Cheung Kong half-year profits down 13 percent

Analysis 02 Aug 2013
Cheung Kong half-year profits down 13 percent

Revenue from Hutchison Whampoa fails to support profits

Danny Chung:

An increase in profits booked from sister company Hutchison Whampoa (0013) failed to lift profits at leading developer Cheung Kong (Holdings) (001) as it faced challenging trading conditions.

For the six months to 30 June 2013, the profit attributable to shareholders slid 13 percent year on year to HK$13.4 billion while turnover also fell 17 percent to HK$14.7 billion.

Its share of profit from Hutchison Whampoa jumped 23 percent to HK$6.2 billion.

“The first half results of the Group reflect the continued difficult operating environment,” the company said in a stock exchange notice.

The company, controlled by Hong Kong’s richest man Li Ka-shing, saw its revenue from property sales shrink dramatically, plunging 46 percent to HK$5.5 billion.
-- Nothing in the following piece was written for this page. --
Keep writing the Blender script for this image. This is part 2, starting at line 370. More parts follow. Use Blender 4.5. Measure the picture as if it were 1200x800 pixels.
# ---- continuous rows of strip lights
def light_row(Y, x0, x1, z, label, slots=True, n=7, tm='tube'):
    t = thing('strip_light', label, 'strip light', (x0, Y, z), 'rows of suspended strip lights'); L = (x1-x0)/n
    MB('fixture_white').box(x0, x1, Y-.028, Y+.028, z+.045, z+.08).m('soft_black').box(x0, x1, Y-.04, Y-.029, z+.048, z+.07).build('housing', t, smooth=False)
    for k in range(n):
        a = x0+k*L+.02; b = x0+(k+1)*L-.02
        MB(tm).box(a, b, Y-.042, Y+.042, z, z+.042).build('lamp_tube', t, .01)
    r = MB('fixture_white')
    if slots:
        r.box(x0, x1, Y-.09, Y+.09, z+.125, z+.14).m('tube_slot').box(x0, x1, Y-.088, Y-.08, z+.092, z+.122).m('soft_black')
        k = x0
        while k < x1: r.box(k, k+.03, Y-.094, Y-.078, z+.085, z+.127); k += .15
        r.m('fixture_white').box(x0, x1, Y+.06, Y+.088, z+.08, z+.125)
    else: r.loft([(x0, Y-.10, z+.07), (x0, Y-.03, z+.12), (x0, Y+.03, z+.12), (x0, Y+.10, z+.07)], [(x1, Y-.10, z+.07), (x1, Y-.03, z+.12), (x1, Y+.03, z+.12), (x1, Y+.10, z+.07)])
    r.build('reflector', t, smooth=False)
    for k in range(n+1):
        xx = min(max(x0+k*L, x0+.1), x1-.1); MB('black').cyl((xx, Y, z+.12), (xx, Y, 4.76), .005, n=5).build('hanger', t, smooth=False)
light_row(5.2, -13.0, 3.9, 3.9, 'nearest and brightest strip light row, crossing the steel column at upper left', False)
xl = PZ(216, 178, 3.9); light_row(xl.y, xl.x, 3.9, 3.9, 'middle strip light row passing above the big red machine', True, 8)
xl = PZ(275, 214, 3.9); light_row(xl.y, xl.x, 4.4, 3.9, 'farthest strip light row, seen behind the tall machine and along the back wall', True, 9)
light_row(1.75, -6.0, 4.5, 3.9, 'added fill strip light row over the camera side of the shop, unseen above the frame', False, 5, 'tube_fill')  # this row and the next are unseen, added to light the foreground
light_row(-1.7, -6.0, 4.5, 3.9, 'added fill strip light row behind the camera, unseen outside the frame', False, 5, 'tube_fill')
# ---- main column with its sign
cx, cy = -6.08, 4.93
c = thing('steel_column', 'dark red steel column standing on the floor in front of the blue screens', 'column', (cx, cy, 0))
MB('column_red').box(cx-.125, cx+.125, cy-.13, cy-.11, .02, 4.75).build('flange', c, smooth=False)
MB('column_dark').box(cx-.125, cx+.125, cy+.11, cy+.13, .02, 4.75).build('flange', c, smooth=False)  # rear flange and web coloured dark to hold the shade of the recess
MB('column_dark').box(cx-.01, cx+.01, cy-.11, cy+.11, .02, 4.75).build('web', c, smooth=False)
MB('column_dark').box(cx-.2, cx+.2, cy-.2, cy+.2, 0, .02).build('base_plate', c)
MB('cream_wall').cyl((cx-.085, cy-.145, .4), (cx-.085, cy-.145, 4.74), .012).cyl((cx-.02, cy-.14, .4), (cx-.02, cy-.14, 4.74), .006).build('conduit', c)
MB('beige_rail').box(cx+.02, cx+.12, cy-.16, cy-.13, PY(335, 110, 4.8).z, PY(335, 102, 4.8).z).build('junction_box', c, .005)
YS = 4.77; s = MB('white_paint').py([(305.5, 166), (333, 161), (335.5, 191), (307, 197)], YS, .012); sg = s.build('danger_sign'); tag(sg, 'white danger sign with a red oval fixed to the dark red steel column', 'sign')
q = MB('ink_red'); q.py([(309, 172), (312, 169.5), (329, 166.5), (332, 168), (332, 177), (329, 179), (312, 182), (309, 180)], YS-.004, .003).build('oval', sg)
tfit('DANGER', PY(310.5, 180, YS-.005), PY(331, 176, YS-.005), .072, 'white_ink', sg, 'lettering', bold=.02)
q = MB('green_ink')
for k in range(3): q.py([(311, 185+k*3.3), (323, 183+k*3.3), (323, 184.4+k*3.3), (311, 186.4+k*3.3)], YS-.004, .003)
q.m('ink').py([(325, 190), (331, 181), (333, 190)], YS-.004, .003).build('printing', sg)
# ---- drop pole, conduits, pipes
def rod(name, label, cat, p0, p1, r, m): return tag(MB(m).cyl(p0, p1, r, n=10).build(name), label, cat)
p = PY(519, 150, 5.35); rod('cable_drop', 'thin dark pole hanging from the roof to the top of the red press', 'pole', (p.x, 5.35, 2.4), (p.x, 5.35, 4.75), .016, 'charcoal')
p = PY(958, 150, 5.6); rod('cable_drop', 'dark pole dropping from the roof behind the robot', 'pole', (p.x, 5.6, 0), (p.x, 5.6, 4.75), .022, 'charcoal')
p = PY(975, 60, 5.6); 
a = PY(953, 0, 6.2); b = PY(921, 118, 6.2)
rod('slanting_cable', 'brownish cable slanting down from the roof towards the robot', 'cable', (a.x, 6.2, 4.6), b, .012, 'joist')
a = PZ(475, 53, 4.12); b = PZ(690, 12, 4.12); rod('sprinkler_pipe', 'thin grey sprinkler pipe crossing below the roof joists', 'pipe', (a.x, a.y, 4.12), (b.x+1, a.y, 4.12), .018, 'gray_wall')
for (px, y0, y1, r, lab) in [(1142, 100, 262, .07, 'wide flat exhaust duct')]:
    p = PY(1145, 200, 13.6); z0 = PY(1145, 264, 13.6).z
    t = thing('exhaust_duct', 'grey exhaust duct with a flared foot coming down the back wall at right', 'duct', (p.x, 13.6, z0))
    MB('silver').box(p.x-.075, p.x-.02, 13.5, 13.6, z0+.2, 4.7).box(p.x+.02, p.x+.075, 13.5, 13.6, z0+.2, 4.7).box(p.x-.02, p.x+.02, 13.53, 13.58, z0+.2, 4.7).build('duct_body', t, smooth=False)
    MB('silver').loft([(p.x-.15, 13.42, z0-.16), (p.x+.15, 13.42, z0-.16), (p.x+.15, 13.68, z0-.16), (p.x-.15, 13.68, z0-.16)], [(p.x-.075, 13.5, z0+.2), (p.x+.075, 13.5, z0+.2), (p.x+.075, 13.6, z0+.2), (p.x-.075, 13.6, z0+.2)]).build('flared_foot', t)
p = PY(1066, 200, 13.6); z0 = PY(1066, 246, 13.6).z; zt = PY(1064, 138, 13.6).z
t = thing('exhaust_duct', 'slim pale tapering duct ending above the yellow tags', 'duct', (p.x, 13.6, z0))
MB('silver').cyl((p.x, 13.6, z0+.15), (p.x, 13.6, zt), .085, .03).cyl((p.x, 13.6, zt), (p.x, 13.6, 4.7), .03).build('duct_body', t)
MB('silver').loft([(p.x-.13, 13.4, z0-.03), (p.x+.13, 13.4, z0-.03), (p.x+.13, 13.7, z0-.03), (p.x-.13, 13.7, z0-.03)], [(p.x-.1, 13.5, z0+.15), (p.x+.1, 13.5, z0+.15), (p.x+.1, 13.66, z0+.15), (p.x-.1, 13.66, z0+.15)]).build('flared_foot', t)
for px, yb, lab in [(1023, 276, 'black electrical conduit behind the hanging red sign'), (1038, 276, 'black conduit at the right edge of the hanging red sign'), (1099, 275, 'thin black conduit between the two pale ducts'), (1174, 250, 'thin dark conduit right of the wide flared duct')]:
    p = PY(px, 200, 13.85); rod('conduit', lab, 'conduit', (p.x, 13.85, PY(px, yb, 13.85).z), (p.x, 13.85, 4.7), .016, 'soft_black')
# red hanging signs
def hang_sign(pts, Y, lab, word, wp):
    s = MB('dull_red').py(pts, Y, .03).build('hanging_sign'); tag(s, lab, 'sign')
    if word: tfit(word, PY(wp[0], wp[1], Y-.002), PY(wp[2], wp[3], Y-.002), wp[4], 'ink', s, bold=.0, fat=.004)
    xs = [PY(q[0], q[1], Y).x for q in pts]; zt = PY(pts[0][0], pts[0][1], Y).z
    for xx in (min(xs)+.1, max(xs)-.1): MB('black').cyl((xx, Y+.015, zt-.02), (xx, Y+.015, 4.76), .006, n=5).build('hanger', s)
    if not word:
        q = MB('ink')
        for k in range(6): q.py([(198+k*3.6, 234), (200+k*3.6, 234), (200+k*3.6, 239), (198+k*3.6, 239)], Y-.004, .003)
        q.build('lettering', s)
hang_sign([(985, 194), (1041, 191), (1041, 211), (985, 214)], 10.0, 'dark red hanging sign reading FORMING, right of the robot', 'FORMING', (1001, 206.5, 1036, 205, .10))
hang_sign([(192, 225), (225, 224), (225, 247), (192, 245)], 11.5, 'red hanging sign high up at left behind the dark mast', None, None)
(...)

It expected better performance in the second half when profits can be booked from more developments.

“The local property market will continue to be subject to external economic conditions and the development of the housing policies, and our strategy is to be responsive to market developments and property-related policies,” the company said.

The property market has come back down to earth after the government imposed a buyer’s stamp duty and special special stamp duty to drive out property speculation last October.

New property launches have also slowed with cautious developers grappling with the strict Residential Properties (First-hand Sales) Ordinance that came into effect last April.

Looking out of place -  Cheung Kong's residential project near Fung Yuen village in a rural area outside of Tai Po, with some tower blocks reaching 28 storeys in height, is due for completion this year   (Danny Chung)

Looking out of place – Cheung Kong’s residential project near Fung Yuen village in a rural area outside of Tai Po, with some tower blocks reaching 28 storeys in height, is due for completion this year (Danny Chung)

Statistics compiled by leading estate agent Midland Realty paint a grim picture for the property sector.

For the second half of 2012, the transaction volume for first hand sales by developers was 7,305 cases with consideration totalling HK$65.8 billion.

But for the first half of 2013, with the full force of the new stamp duty and first hand sales regulations bearing down on the market, transaction volume shrank to 4,424 cases with consideration plunging to HK$39.6 billion.

The company said it was business as usual however with its development projects progressing as scheduled and it would be looking to add to its land bank.

Projects scheduled for completion in 2013 include The Beaumount, One West Kowloon, Kennedy Park at Central and its Fung Yuen project in Tai Po.

Its sister company, retail to ports and telecommunications conglomerate Hutchison Whampoa, fared better during the first half with profit attributable to ordinary shareholders jumping 23 percent to HK$12.4 billion.

Total revenue however edged up by only two percent to HK$199 billion.

In terms of revenue, its retail segment performed the best during the period, leaping 38 percent year on year to HK$7.5 billion.

However in terms of EBITDA (earnings before interest, tax, depreciation and amortization), the business segment of Cheung Kong Infrastructure took the lead, booking a 26 percent increase to HK$11.5 billion.